═══ RECORDS SUPPLIED ═══
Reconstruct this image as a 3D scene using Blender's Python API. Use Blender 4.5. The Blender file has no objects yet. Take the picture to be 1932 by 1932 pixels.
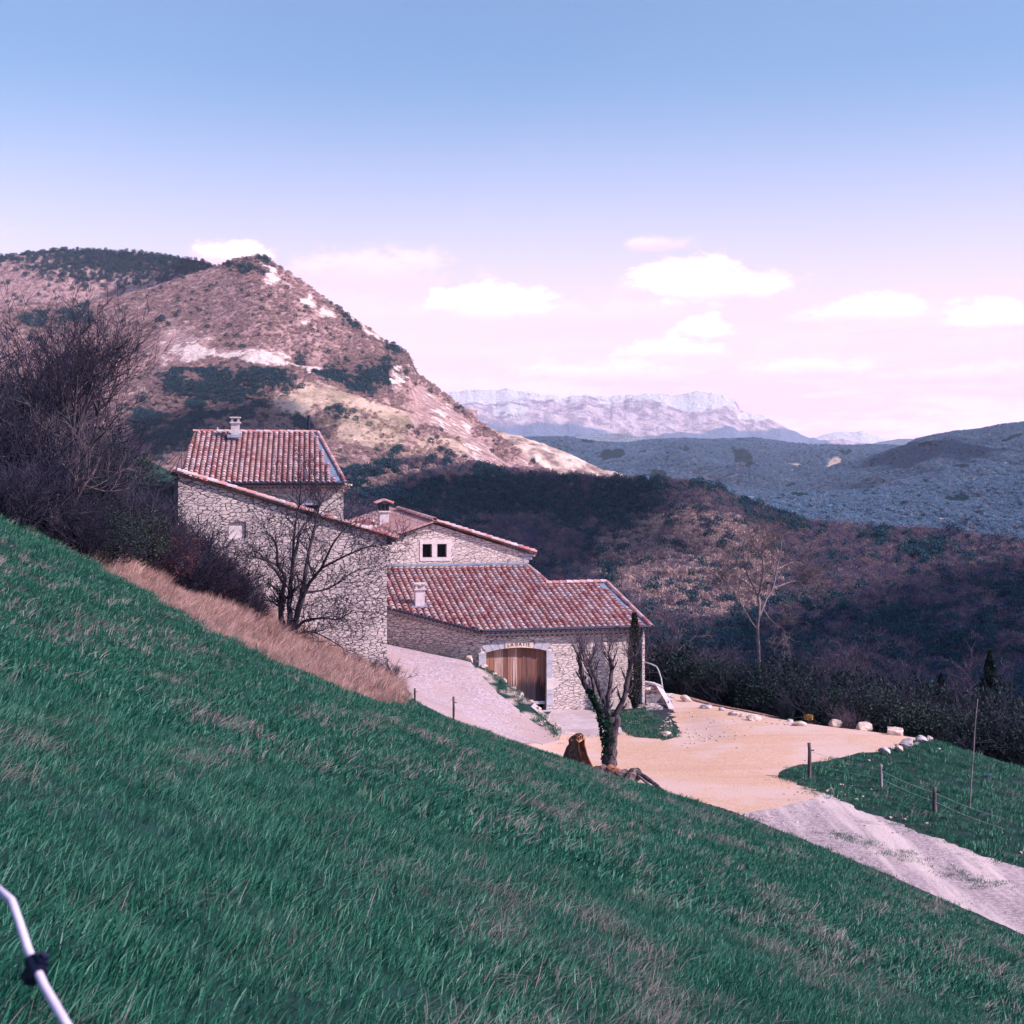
import bpy, math, random
import numpy as np
from mathutils import Vector, Matrix
R = math.radians
scene = bpy.context.scene
COL = scene.collection
# ------------------------------------------------------------------ camera, sky, sun, exposure
FPX, CX, HY = 2643.0, 966.0, 920.0           # focal length and horizon in a 1932 px wide frame
cam_d = bpy.data.cameras.new('camera'); cam = bpy.data.objects.new('camera', cam_d); COL.objects.link(cam)
cam_d.sensor_width = 36; cam_d.lens = 36*FPX/1932; cam_d.shift_y = -(966-HY)/1932
cam_d.dof.use_dof = True; cam_d.dof.focus_distance = 45; cam_d.dof.aperture_fstop = 14; cam_d.clip_start = 0.05; cam_d.clip_end = 90000
cam.location = (0, 0, 0); cam.rotation_euler = (R(90), 0, 0)
scene.camera = cam
SUN_AZ, SUN_EL = 108.0, 40.0                 # clockwise from +Y, degrees
SV = Vector((math.sin(R(SUN_AZ))*math.cos(R(SUN_EL)), math.cos(R(SUN_AZ))*math.cos(R(SUN_EL)), math.sin(R(SUN_EL))))
sd = bpy.data.lights.new('sun', 'SUN'); sd.energy = 5.0; sd.angle = R(0.5); sd.color = (1.0, 0.84, 0.83)
sun = bpy.data.objects.new('sun', sd); COL.objects.link(sun)
sun.rotation_euler = SV.to_track_quat('Z', 'Y').to_euler(); sun.location = (60, -60, 80)
scene.view_settings.view_transform = 'Standard'; scene.view_settings.look = 'None'
scene.view_settings.exposure = 0.50; scene.view_settings.gamma = 1.0
try:
    scene.cycles.use_denoising = True
    scene.cycles.max_bounces = 6; scene.cycles.diffuse_bounces = 3; scene.cycles.transparent_max_bounces = 8
    scene.cycles.volume_bounces = 0
    scene.cycles.sample_clamp_indirect = 4
except Exception: pass

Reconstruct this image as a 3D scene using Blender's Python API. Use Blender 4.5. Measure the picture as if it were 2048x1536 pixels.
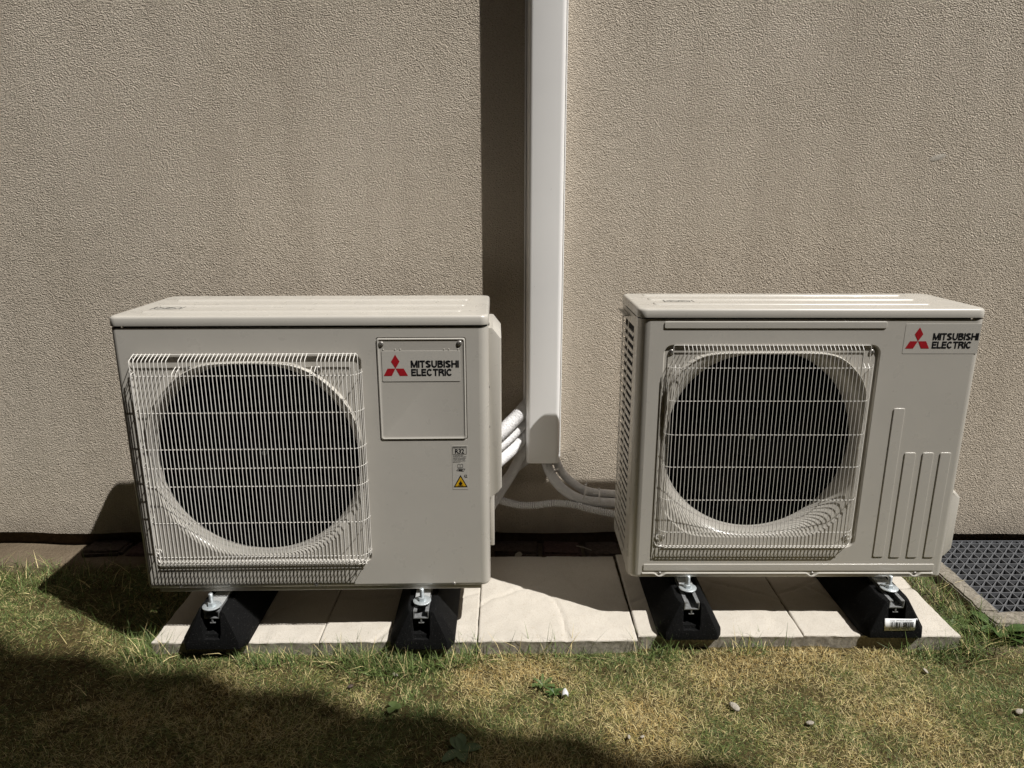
═══
• [TO DO] Repeat the records above exactly, leaving out the pictures.

• [ANSWER TO THIS TASK]
Reconstruct this image as a 3D scene using Blender's Python API. Use Blender 4.5. The Blender file has no objects yet. Take the picture to be 1932 by 1932 pixels.
import bpy, math, random
import numpy as np
from mathutils import Vector, Matrix
R = math.radians
scene = bpy.context.scene
COL = scene.collection
# ------------------------------------------------------------------ camera, sky, sun, exposure
FPX, CX, HY = 2643.0, 966.0, 920.0           # focal length and horizon in a 1932 px wide frame
cam_d = bpy.data.cameras.new('camera'); cam = bpy.data.objects.new('camera', cam_d); COL.objects.link(cam)
cam_d.sensor_width = 36; cam_d.lens = 36*FPX/1932; cam_d.shift_y = -(966-HY)/1932
cam_d.dof.use_dof = True; cam_d.dof.focus_distance = 45; cam_d.dof.aperture_fstop = 14; cam_d.clip_start = 0.05; cam_d.clip_end = 90000
cam.location = (0, 0, 0); cam.rotation_euler = (R(90), 0, 0)
scene.camera = cam
SUN_AZ, SUN_EL = 108.0, 40.0                 # clockwise from +Y, degrees
SV = Vector((math.sin(R(SUN_AZ))*math.cos(R(SUN_EL)), math.cos(R(SUN_AZ))*math.cos(R(SUN_EL)), math.sin(R(SUN_EL))))
sd = bpy.data.lights.new('sun', 'SUN'); sd.energy = 5.0; sd.angle = R(0.5); sd.color = (1.0, 0.84, 0.83)
sun = bpy.data.objects.new('sun', sd); COL.objects.link(sun)
sun.rotation_euler = SV.to_track_quat('Z', 'Y').to_euler(); sun.location = (60, -60, 80)
scene.view_settings.view_transform = 'Standard'; scene.view_settings.look = 'None'
scene.view_settings.exposure = 0.50; scene.view_settings.gamma = 1.0
try:
    scene.cycles.use_denoising = True
    scene.cycles.max_bounces = 6; scene.cycles.diffuse_bounces = 3; scene.cycles.transparent_max_bounces = 8
    scene.cycles.volume_bounces = 0
    scene.cycles.sample_clamp_indirect = 4
except Exception: pass

Reconstruct this image as a 3D scene using Blender's Python API. Use Blender 4.5. Measure the picture as if it were 2048x1536 pixels.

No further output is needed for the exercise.